**Task to complete**
Copy out precisely the lines beginning at the line that contains "The Blender Python" and ending at the line that contains "wb.build('walls',S); fb.build('doors',S); rb.build('roof',S)", including both.

**Information shown**
• • • •
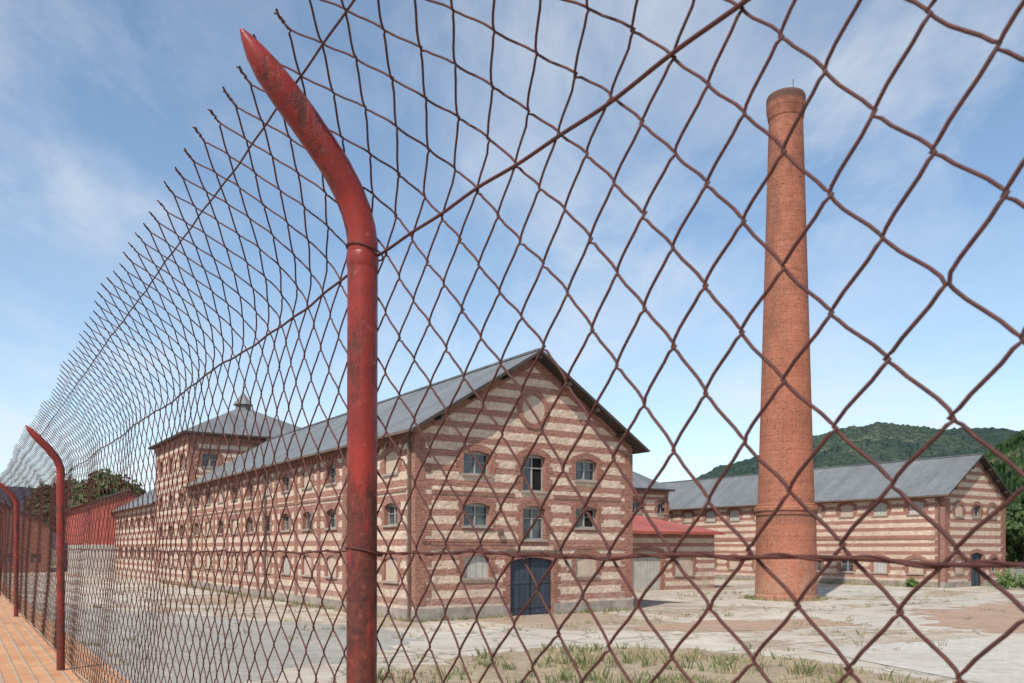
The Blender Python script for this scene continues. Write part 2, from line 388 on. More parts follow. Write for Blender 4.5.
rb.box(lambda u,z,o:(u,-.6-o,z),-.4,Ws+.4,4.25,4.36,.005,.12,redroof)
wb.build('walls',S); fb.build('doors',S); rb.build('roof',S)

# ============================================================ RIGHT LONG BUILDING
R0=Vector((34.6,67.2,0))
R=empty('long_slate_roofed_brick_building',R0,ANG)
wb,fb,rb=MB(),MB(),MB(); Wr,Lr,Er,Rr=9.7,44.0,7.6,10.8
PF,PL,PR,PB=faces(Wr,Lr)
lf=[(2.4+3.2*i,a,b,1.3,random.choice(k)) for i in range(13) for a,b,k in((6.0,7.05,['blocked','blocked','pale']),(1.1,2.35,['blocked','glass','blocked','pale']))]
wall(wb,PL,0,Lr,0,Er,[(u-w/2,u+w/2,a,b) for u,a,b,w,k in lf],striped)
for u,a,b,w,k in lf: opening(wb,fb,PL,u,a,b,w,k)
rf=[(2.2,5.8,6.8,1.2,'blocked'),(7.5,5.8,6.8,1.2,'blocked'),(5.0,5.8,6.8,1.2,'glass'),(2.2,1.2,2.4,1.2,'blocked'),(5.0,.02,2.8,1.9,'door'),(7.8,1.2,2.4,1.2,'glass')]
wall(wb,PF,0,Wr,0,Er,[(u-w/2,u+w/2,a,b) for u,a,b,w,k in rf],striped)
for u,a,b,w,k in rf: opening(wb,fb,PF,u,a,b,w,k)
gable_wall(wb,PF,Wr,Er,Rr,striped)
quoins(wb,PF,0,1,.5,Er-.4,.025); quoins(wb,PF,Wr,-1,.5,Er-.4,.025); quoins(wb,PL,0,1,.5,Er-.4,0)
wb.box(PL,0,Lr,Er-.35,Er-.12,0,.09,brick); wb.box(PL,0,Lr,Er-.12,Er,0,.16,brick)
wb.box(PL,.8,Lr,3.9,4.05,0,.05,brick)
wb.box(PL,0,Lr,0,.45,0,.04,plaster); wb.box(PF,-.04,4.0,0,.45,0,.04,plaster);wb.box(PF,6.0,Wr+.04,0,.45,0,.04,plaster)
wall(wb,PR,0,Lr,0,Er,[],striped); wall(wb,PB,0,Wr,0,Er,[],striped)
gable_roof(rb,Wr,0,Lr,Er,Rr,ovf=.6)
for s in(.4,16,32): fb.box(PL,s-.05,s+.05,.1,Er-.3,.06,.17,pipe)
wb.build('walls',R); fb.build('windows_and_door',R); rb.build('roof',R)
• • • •
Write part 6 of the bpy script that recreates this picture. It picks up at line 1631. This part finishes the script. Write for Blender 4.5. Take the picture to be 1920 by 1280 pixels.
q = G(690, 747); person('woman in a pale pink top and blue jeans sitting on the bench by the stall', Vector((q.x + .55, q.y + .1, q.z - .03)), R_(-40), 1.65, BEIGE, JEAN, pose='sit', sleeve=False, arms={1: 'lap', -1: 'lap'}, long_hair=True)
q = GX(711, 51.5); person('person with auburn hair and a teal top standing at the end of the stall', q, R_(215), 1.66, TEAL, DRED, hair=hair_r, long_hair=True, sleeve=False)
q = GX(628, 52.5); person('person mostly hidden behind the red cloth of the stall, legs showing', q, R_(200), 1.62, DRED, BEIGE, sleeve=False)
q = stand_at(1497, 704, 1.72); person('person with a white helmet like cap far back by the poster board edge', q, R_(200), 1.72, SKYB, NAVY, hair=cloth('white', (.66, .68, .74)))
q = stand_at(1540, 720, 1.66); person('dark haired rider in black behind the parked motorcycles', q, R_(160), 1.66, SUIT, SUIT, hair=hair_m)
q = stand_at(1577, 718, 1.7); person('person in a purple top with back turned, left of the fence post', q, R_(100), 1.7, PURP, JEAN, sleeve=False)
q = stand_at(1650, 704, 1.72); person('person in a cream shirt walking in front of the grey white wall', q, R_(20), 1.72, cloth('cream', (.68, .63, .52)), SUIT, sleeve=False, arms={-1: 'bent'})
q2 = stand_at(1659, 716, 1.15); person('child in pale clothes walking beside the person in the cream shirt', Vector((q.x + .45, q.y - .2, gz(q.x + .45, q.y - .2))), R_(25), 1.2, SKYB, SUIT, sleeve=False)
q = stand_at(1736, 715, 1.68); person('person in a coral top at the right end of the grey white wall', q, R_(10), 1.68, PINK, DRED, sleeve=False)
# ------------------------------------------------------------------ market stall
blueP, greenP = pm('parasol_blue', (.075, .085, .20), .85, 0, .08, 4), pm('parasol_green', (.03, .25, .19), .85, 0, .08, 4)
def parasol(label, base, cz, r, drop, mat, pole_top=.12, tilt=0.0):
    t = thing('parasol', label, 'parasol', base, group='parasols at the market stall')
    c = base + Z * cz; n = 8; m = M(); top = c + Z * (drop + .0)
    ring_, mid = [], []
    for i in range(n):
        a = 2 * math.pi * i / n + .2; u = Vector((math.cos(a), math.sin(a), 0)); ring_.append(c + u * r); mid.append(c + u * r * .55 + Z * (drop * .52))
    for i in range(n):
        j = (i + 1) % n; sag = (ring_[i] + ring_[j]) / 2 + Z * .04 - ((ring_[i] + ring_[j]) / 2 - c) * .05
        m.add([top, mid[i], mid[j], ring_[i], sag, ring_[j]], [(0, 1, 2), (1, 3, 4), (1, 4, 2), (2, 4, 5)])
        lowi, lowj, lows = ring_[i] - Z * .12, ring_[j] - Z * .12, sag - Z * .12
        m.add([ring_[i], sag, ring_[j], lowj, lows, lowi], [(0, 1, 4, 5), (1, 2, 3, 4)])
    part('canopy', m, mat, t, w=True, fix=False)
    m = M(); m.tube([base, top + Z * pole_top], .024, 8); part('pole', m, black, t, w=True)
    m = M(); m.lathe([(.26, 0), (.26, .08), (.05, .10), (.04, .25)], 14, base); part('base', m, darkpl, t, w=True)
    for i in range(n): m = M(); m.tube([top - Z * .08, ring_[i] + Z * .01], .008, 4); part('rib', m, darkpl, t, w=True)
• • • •
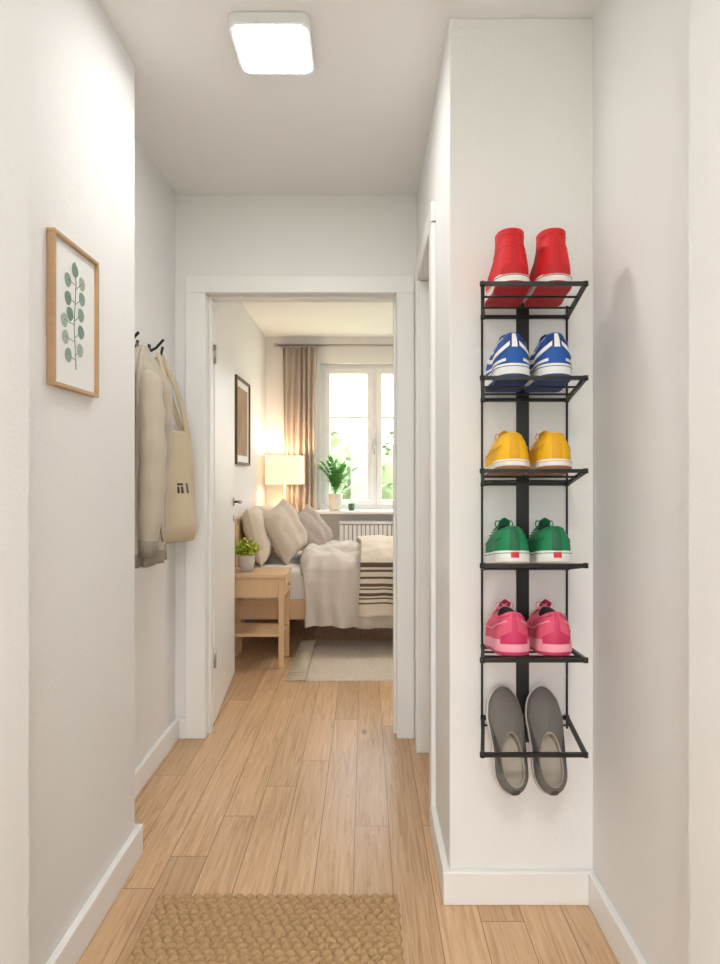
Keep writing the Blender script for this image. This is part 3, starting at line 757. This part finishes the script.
• • • •
**Task solution**
The Blender Python script for this scene continues. Write part 2, from line 388 on. More parts follow. Write for Blender 4.5.
rb.box(lambda u,z,o:(u,-.6-o,z),-.4,Ws+.4,4.25,4.36,.005,.12,redroof)
wb.build('walls',S); fb.build('doors',S); rb.build('roof',S)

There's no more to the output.